CRAFT HATCH @ CITY LIBRARY


Jennie Barnes’ tram cushions


Alexandra Bletsas’ work


Kate Brereton’s creatures


Sarah Hinds’ elephants


Cat McInnes’ badges


Matt Nicholls’ pendant


Gemma Patford’s Hot Dog
Necklace


Work by Charles Wyatt from RMIT


Chloe Vallance’s work

Date: Saturday 8 August, 11am-4pm
Venue: City Library, Level 1, 253 Flinders Lane, Melbourne

Craft Victoria is pleased to be partnering with the City of Melbourne’s, City Library to hold Craft Hatch – an incubator market that showcases the work of student and emerging designers. Craft Hatch is a rare opportunity for you to purchase the freshest, hand-made products direct from the designer; including homewares, jewellery, clothing, accessories, stationery and more.

Showcasing products from the best and brightest emerging designers, the August market features works with the theme CITY|COUNTRY.

There will also be a special event: Brittany Veitch and Ben Landau, exhibitors of Bio-Accessories will present
an artists talk in the City Library Seminar Room at 2pm.

 

 

August’s Craft Hatch stallholders will be:

Jennie Barnes
Trams are a shorthand symbol for life in Melbourne, and the W Class is a design classic. W Class Cushions are a recollection of who we used to be, capturing Melburnians’ nostalgia for the days of conductors, hole-punched tickets and state-owned public transport. A W Class Cushion is a statement of urban pride for your couch; a memento of home for an expatriate; and a local history lesson for a child.

Alexandra Bletsas
Influenced by industrial objects, street culture and natural objects, Alex has used geometric shapes for my work and have also used cicada wing designs in her work to reflect the theme CITY|COUNTRY.

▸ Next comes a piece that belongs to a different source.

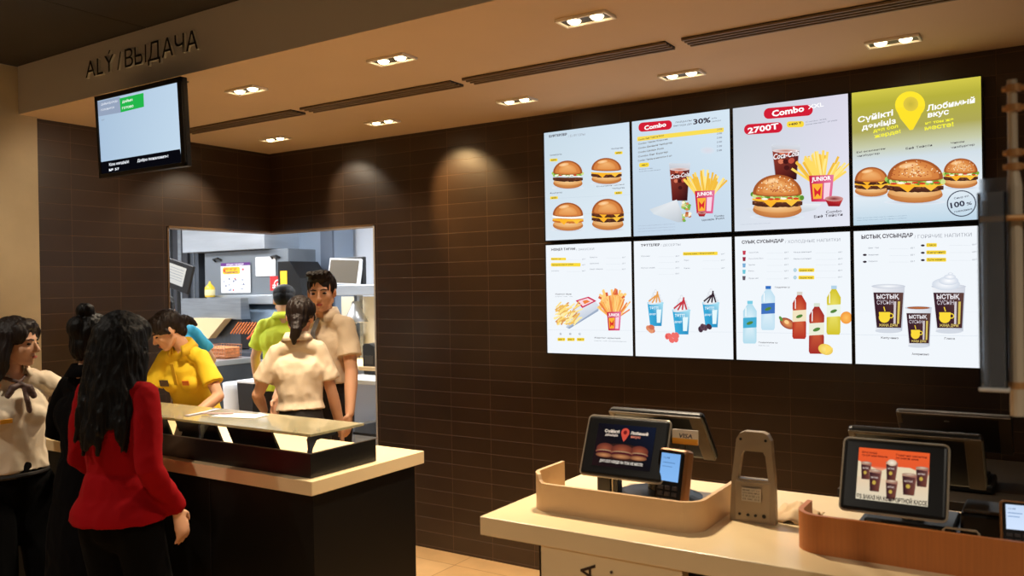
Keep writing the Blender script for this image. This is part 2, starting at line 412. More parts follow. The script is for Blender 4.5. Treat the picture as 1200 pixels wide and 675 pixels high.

Kate Brereton & Charlotte Tizzard
Charlotte Tizzard of Cserpent Art and Kate Brereton of Betty and Hamish will each take an element of the festival theme CITY|COUNTRY and make it their own. To address the CITY, Charlotte will display her brooches in a dolls house, complete with the trappings of city life. To complement this, the Betty and Hamish display will address COUNTRY with a collection of animals set amongst grass, trees and fluffy clouds.

Sarah Hinds
The theme behind the project was the city of Melbourne and exploring the idea of Melbourne’s meeting places, for example local icons like the steps at Flinders Street Station or the Arts Centre spire. The prints feature Melways maps of places Sarah has lived, illustrations of Flinders Street station, trams and the Arts Centre spire. In terms of the theme of CITY|COUNTRY, Sarah’s work relates to the idea of appreciating the city you live, in its vibrancy and dullness. Because its home.

Cat MacInnes
Cat has dissected the theme to present two complementary sets of products – a CITY range and a COUNTRY range. Ranging from rubber stamps, mobiles, badges and posters, the COUNTRY products will see a return to nature with the recurring motif of animals chasing each other, whereas the CITY products will take to this theme the streets and see this motif replaced by vehicles like scooters, bikes and cars.

Matt Nicholls
To address the theme CITY|COUNTRY, Matt Nicholls will be developing themes from his previous work that deal with the way that nature fits into an urban environment. These take the form of representations of miniature gardens – in particular the idea of changing the scale of the garden to make it something miniature and personal.

Gemma Patford
Gemma Patford and her label NotToday launch into winter with a new range of Victorian Style Aprons, home made felt jams and other tasty creations. Inspired by Craft Hatch’s CITY|COUNTRY theme, Gemma mixes ye olde country and Victorian patterns with loud and colourful 1980s fabrics.

RMIT Gold & Silversmithing
University is a concentrated microcosm of ideas, born of a vast collection of sensibilities.
The works explore the visceral encounters of an ever-changing set of geographic conditions. Ideas are displaced calibrated and appropriated to reveal new directions and truths from seemingly opposite forces.

Chloe Vallance
The idea of sequencing imagery to suggest an underlying notion of narration is a recurring theme in Chloe’s art making. This project, A Moment at a Time, is a consideration of the tension between figures and their environmental context. The ideas for Chloe’s images stem from observations of people, close friends and family. The artist is interested in the placement of small scale figures, together and alone, within diverse landscapes to convey ideas about certain environments.